_Problem description_: Starting at the first line of the listing below, repeat each line exactly until the line containing "sc = bpy.context.scene", which you include. Leave out pictures.

_Provided material_:

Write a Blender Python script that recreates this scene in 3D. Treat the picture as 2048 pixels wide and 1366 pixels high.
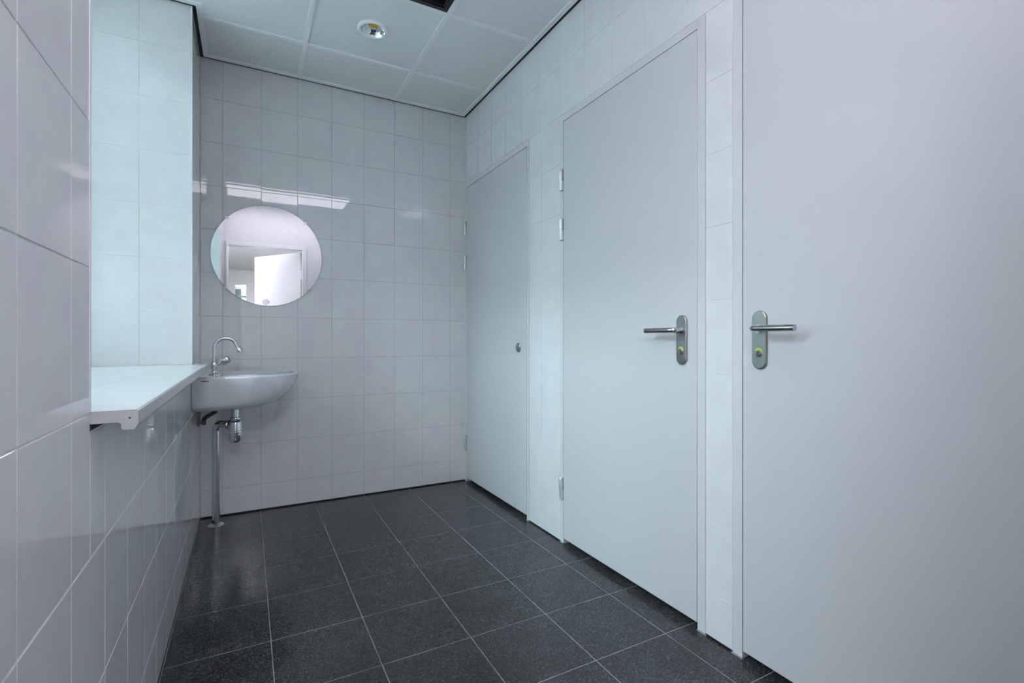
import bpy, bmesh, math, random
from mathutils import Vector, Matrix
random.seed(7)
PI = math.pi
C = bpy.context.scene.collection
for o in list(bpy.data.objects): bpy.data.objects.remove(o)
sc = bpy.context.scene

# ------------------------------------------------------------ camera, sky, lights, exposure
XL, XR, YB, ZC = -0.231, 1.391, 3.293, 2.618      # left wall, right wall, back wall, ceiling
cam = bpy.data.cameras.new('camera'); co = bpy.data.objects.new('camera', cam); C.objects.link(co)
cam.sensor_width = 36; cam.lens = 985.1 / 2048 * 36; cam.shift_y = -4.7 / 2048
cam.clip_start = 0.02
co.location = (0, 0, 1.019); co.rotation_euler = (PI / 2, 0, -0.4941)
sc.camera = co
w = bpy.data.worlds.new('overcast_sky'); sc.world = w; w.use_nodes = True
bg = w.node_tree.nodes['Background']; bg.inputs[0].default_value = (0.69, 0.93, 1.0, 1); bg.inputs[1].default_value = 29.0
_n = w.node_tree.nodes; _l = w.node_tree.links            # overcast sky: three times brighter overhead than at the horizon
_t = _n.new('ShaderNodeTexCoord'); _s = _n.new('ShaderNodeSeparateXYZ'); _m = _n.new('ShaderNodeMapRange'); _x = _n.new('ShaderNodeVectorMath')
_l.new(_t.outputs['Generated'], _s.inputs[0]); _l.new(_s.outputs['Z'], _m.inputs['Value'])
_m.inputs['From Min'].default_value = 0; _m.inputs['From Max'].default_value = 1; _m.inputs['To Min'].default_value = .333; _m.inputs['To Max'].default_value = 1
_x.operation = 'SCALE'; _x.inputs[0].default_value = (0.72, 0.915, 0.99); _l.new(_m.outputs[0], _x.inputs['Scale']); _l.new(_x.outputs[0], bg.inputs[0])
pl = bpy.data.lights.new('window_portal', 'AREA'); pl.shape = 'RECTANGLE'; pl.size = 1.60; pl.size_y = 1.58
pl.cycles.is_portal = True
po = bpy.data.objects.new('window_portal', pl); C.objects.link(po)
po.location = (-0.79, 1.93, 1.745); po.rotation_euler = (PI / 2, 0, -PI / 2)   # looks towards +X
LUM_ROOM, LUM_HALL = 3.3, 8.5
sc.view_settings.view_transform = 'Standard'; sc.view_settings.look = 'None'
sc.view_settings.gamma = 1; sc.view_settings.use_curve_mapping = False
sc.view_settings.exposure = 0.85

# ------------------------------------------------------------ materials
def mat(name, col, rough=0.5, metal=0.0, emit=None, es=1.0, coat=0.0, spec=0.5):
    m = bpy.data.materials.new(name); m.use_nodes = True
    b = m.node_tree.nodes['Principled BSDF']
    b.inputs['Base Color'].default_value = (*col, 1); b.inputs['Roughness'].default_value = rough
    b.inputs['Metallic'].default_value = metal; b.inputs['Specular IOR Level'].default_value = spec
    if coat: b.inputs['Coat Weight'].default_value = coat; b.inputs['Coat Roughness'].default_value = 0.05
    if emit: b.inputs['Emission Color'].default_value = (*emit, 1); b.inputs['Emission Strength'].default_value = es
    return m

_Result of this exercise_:
Write a Blender Python script that recreates this scene in 3D. Treat the picture as 2048 pixels wide and 1366 pixels high.
import bpy, bmesh, math, random
from mathutils import Vector, Matrix
random.seed(7)
PI = math.pi
C = bpy.context.scene.collection
for o in list(bpy.data.objects): bpy.data.objects.remove(o)
sc = bpy.context.scene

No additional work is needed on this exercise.